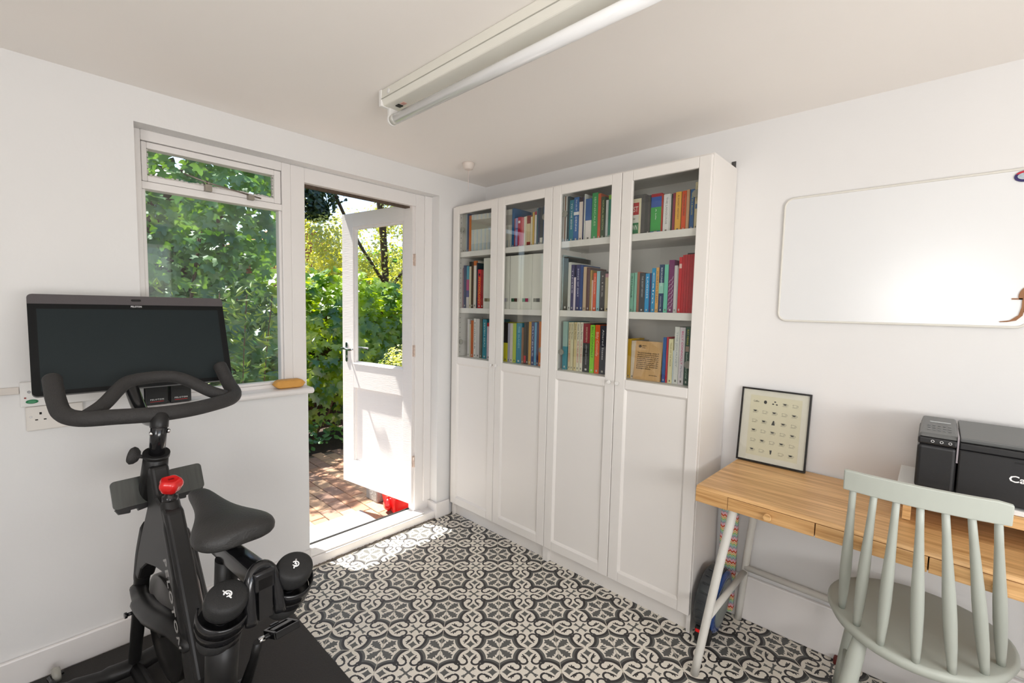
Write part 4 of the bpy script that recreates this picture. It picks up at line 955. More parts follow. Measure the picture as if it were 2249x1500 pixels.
bf = MB(); bf.box(0.02, 0.05, 0.02, 0.05, 0, .0045); bf.box(0.38, 0.41, 0.02, 0.05, 0, .0045); bf.box(0.02, 0.05, 0.2, 0.23, 0, .0045); bf.box(0.38, 0.41, 0.2, 0.23, 0, .0045); bf.build('rubber_foot', RUBBER, pt)

# ================================================================== CHAIR
chx, chy = 2.322, -0.320
chr_ = thing('spindle_chair', 'sage green wooden chair with a spindle back pulled up to the desk', 'chair', (chx, chy, 0), math.radians(2))
st = []
def seat_r(a):     # seat outline, local; back is -y
    x = 0.222*math.cos(a); y = math.sin(a); y = y*0.265 if y < 0 else y*0.205
    return x*(1.0 if y > -0.1 else 0.99), y
n = 48
def ringz(sc_, z, dz=0.0): return [Vector((seat_r(2*PI*k/n)[0]*sc_, seat_r(2*PI*k/n)[1]*sc_, z)) for k in range(n)]
s = MB(); s.loft([ringz(0.90, 0.412), ringz(0.975, 0.420), ringz(1.0, 0.432), ringz(1.0, 0.440), ringz(0.985, 0.447), ringz(0.95, 0.449), ringz(0.7, 0.444), ringz(0.35, 0.438), ringz(0.05, 0.436)])
s.build('seat', SAGE, chr_)
# top rail (curved), from left end to right end
TR = []; NR = 12
for k in range(NR+1):
    t = k/NR*2-1; x = -0.023+t*0.156; y = -0.352-0.020*(1-t*t)
    TR.append((x, y))
rl = MB(); rings = []
for (x, y) in TR:
    zt = 0.968-(0.005 if x > 0.122 else 0)
    rings.append([Vector((x, y-0.009, 0.913)), Vector((x, y+0.009, 0.913)), Vector((x, y+0.003, zt)), Vector((x, y-0.013, zt))])
rl.loft(rings); o = rl.build('top_rail', SAGE, chr_, bev=0.003)
o.data.polygons.foreach_set('use_smooth', [False]*len(o.data.polygons))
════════
* _YOUR OBJECTIVE_
Copy out all of the data word for word. Do not carry over any picture.

* _CORRECT OUTPUT_
Write part 4 of the bpy script that recreates this picture. It picks up at line 955. More parts follow. Measure the picture as if it were 2249x1500 pixels.
bf = MB(); bf.box(0.02, 0.05, 0.02, 0.05, 0, .0045); bf.box(0.38, 0.41, 0.02, 0.05, 0, .0045); bf.box(0.02, 0.05, 0.2, 0.23, 0, .0045); bf.box(0.38, 0.41, 0.2, 0.23, 0, .0045); bf.build('rubber_foot', RUBBER, pt)

# ================================================================== CHAIR
chx, chy = 2.322, -0.320
chr_ = thing('spindle_chair', 'sage green wooden chair with a spindle back pulled up to the desk', 'chair', (chx, chy, 0), math.radians(2))
st = []
def seat_r(a):     # seat outline, local; back is -y
    x = 0.222*math.cos(a); y = math.sin(a); y = y*0.265 if y < 0 else y*0.205
    return x*(1.0 if y > -0.1 else 0.99), y
n = 48
def ringz(sc_, z, dz=0.0): return [Vector((seat_r(2*PI*k/n)[0]*sc_, seat_r(2*PI*k/n)[1]*sc_, z)) for k in range(n)]
s = MB(); s.loft([ringz(0.90, 0.412), ringz(0.975, 0.420), ringz(1.0, 0.432), ringz(1.0, 0.440), ringz(0.985, 0.447), ringz(0.95, 0.449), ringz(0.7, 0.444), ringz(0.35, 0.438), ringz(0.05, 0.436)])
s.build('seat', SAGE, chr_)
# top rail (curved), from left end to right end
TR = []; NR = 12
for k in range(NR+1):
    t = k/NR*2-1; x = -0.023+t*0.156; y = -0.352-0.020*(1-t*t)
    TR.append((x, y))
rl = MB(); rings = []
for (x, y) in TR:
    zt = 0.968-(0.005 if x > 0.122 else 0)
    rings.append([Vector((x, y-0.009, 0.913)), Vector((x, y+0.009, 0.913)), Vector((x, y+0.003, zt)), Vector((x, y-0.013, zt))])
rl.loft(rings); o = rl.build('top_rail', SAGE, chr_, bev=0.003)
o.data.polygons.foreach_set('use_smooth', [False]*len(o.data.polygons))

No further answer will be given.